(Exercise instructions):
Pictures aside, quote the whole listing exactly.

(Given material):
---
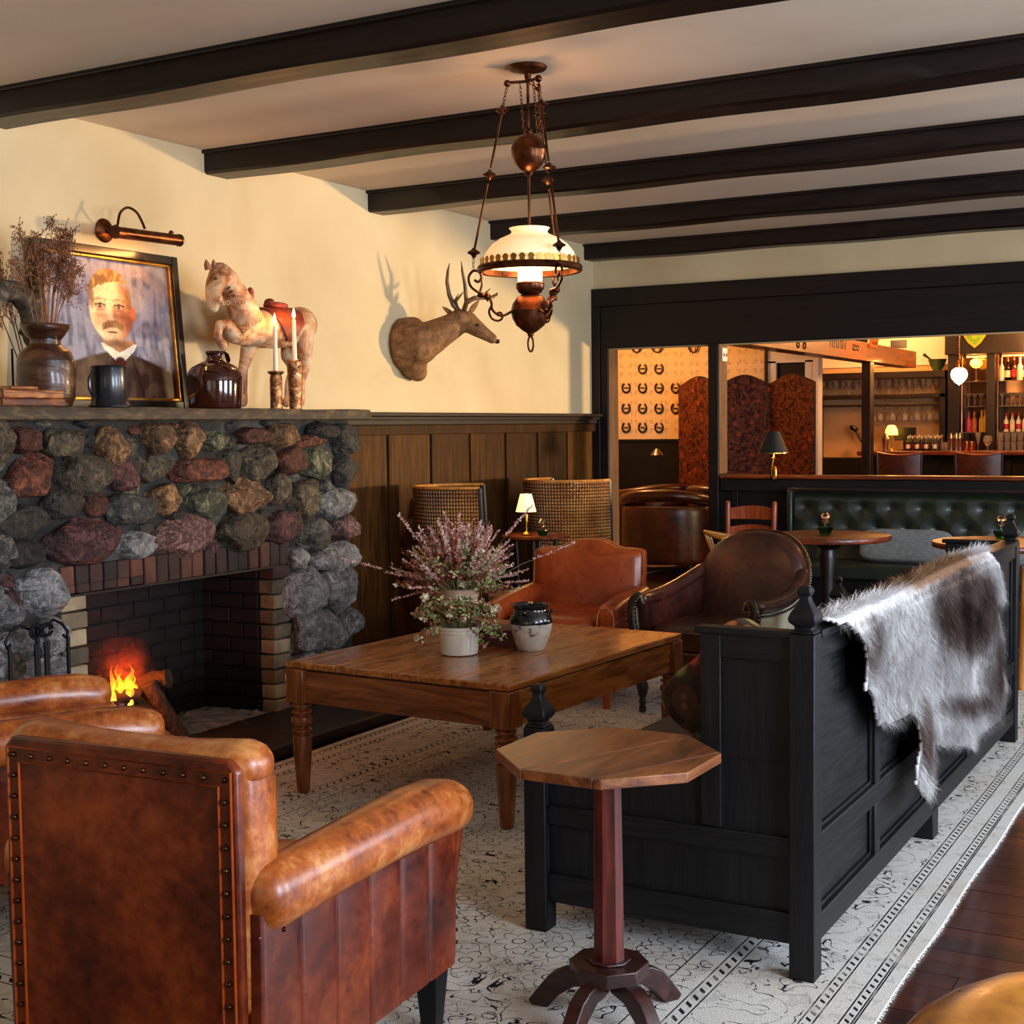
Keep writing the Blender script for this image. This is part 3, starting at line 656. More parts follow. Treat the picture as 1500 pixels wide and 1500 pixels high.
# fire tools
ft = thing('fire_tool_set', 'black wrought iron stand of fire tools left of the fire opening', 'fire tools', (-4.09, 3.63, .055))
MB().lathe([(.11, 0), (.115, .01), (.10, .02), (.02, .03), (.012, .05)], n=24).build('base', 'iron', ft)
MB().tube([(0, 0, .03), (0, 0, .64)], .009, 8).build('post', 'iron', ft)
for s_ in (-1, 1):
    MB().tube([(0, 0, .60), (0, .03*s_, .63), (0, .08*s_, .655), (0, .12*s_, .635), (0, .15*s_, .60), (0, .142*s_, .575), (0, .125*s_, .59)], .006, 8).build('arm', 'iron', ft)
    MB().tube([(.01, .14*s_, .585), (.01, .14*s_, .08)], .0075, 8).ell((.01, .14*s_, .07), (.012, .03, .05), .6, 10, 6).build('shovel' if s_ > 0 else 'brush', 'iron', ft)
for k in range(4):
    y_ = -.036+k*.024; x_ = .016 if k % 2 else .03
    MB().tube([(x_, y_, .58), (x_, y_*.8, .05)], .007, 8).build('poker', 'iron', ft)
    MB().tube(arc((x_, y_, .625), .024, 0, 340, 14, 'yz'), .0055, 6).build('handle_loop', 'iron', ft)
# ================================================================ things on the mantel and the left wall
ZM = 1.523
def remesh(o, vox, smooth=3, fac=.6):
    m_ = o.modifiers.new('remesh', 'REMESH'); m_.mode = 'VOXEL'; m_.voxel_size = vox; m_.use_smooth_shade = True
    if smooth:
        m_ = o.modifiers.new('smooth', 'SMOOTH'); m_.iterations = smooth; m_.factor = fac
    return o
# ---- portrait painting leaning on the wall
fcol('portrait_paint', .45)
pw_, ph_ = .88, .735
pt = thing('framed_portrait', 'framed oil portrait of a moustached man in a brown suit leaning above the mantel', 'painting', (-4.655, 4.64, ZM+.001), rot=(0, radians(-4.5), 0))
def frame_ring(w0, h0, w1, h1, x0, x1, name, mat):
    mb = MB()
    for a, b, c, d in ((-w1/2, -w0/2, 0, ph_), (w0/2, w1/2, 0, ph_)): mb.bx(x0, x1, a, b, (ph_-h1)/2, (ph_+h1)/2)
    mb.bx(x0, x1, -w0/2, w0/2, (ph_-h1)/2, (ph_-h0)/2).bx(x0, x1, -w0/2, w0/2, (ph_+h0)/2, (ph_+h1)/2)
    return mb.build(name, mat, pt, bevel=.004)
M['frame_black'] = nm('frame_black', [(.3, '#0c0806'), (.7, '#1e130c')], 12, rough=.3, coat=.3)
M['frame_gold'] = nm('frame_gold', [(.3, '#8a5a1c'), (.7, '#cf9a44')], 12, rough=.35, metal=.8)
frame_ring(.80, .655, .88, .735, 0, .035, 'outer_frame', 'frame_black')
frame_ring(.772, .627, .80, .655, .002, .024, 'gold_liner', 'frame_gold')
nu, nv = 210, 170
def L3(h): return Vector(lin(h)[:3])
def sst(a, b, x):
    q = max(0, min(1, (x-a)/(b-a))); return q*q*(3-2*q)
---
(Answer for this exercise):
Keep writing the Blender script for this image. This is part 3, starting at line 656. More parts follow. Treat the picture as 1500 pixels wide and 1500 pixels high.
# fire tools
ft = thing('fire_tool_set', 'black wrought iron stand of fire tools left of the fire opening', 'fire tools', (-4.09, 3.63, .055))
MB().lathe([(.11, 0), (.115, .01), (.10, .02), (.02, .03), (.012, .05)], n=24).build('base', 'iron', ft)
MB().tube([(0, 0, .03), (0, 0, .64)], .009, 8).build('post', 'iron', ft)
for s_ in (-1, 1):
    MB().tube([(0, 0, .60), (0, .03*s_, .63), (0, .08*s_, .655), (0, .12*s_, .635), (0, .15*s_, .60), (0, .142*s_, .575), (0, .125*s_, .59)], .006, 8).build('arm', 'iron', ft)
    MB().tube([(.01, .14*s_, .585), (.01, .14*s_, .08)], .0075, 8).ell((.01, .14*s_, .07), (.012, .03, .05), .6, 10, 6).build('shovel' if s_ > 0 else 'brush', 'iron', ft)
for k in range(4):
    y_ = -.036+k*.024; x_ = .016 if k % 2 else .03
    MB().tube([(x_, y_, .58), (x_, y_*.8, .05)], .007, 8).build('poker', 'iron', ft)
    MB().tube(arc((x_, y_, .625), .024, 0, 340, 14, 'yz'), .0055, 6).build('handle_loop', 'iron', ft)
# ================================================================ things on the mantel and the left wall
ZM = 1.523
def remesh(o, vox, smooth=3, fac=.6):
    m_ = o.modifiers.new('remesh', 'REMESH'); m_.mode = 'VOXEL'; m_.voxel_size = vox; m_.use_smooth_shade = True
    if smooth:
        m_ = o.modifiers.new('smooth', 'SMOOTH'); m_.iterations = smooth; m_.factor = fac
    return o
# ---- portrait painting leaning on the wall
fcol('portrait_paint', .45)
pw_, ph_ = .88, .735
pt = thing('framed_portrait', 'framed oil portrait of a moustached man in a brown suit leaning above the mantel', 'painting', (-4.655, 4.64, ZM+.001), rot=(0, radians(-4.5), 0))
def frame_ring(w0, h0, w1, h1, x0, x1, name, mat):
    mb = MB()
    for a, b, c, d in ((-w1/2, -w0/2, 0, ph_), (w0/2, w1/2, 0, ph_)): mb.bx(x0, x1, a, b, (ph_-h1)/2, (ph_+h1)/2)
    mb.bx(x0, x1, -w0/2, w0/2, (ph_-h1)/2, (ph_-h0)/2).bx(x0, x1, -w0/2, w0/2, (ph_+h0)/2, (ph_+h1)/2)
    return mb.build(name, mat, pt, bevel=.004)
M['frame_black'] = nm('frame_black', [(.3, '#0c0806'), (.7, '#1e130c')], 12, rough=.3, coat=.3)
M['frame_gold'] = nm('frame_gold', [(.3, '#8a5a1c'), (.7, '#cf9a44')], 12, rough=.35, metal=.8)
frame_ring(.80, .655, .88, .735, 0, .035, 'outer_frame', 'frame_black')
frame_ring(.772, .627, .80, .655, .002, .024, 'gold_liner', 'frame_gold')
nu, nv = 210, 170
def L3(h): return Vector(lin(h)[:3])
def sst(a, b, x):
    q = max(0, min(1, (x-a)/(b-a))); return q*q*(3-2*q)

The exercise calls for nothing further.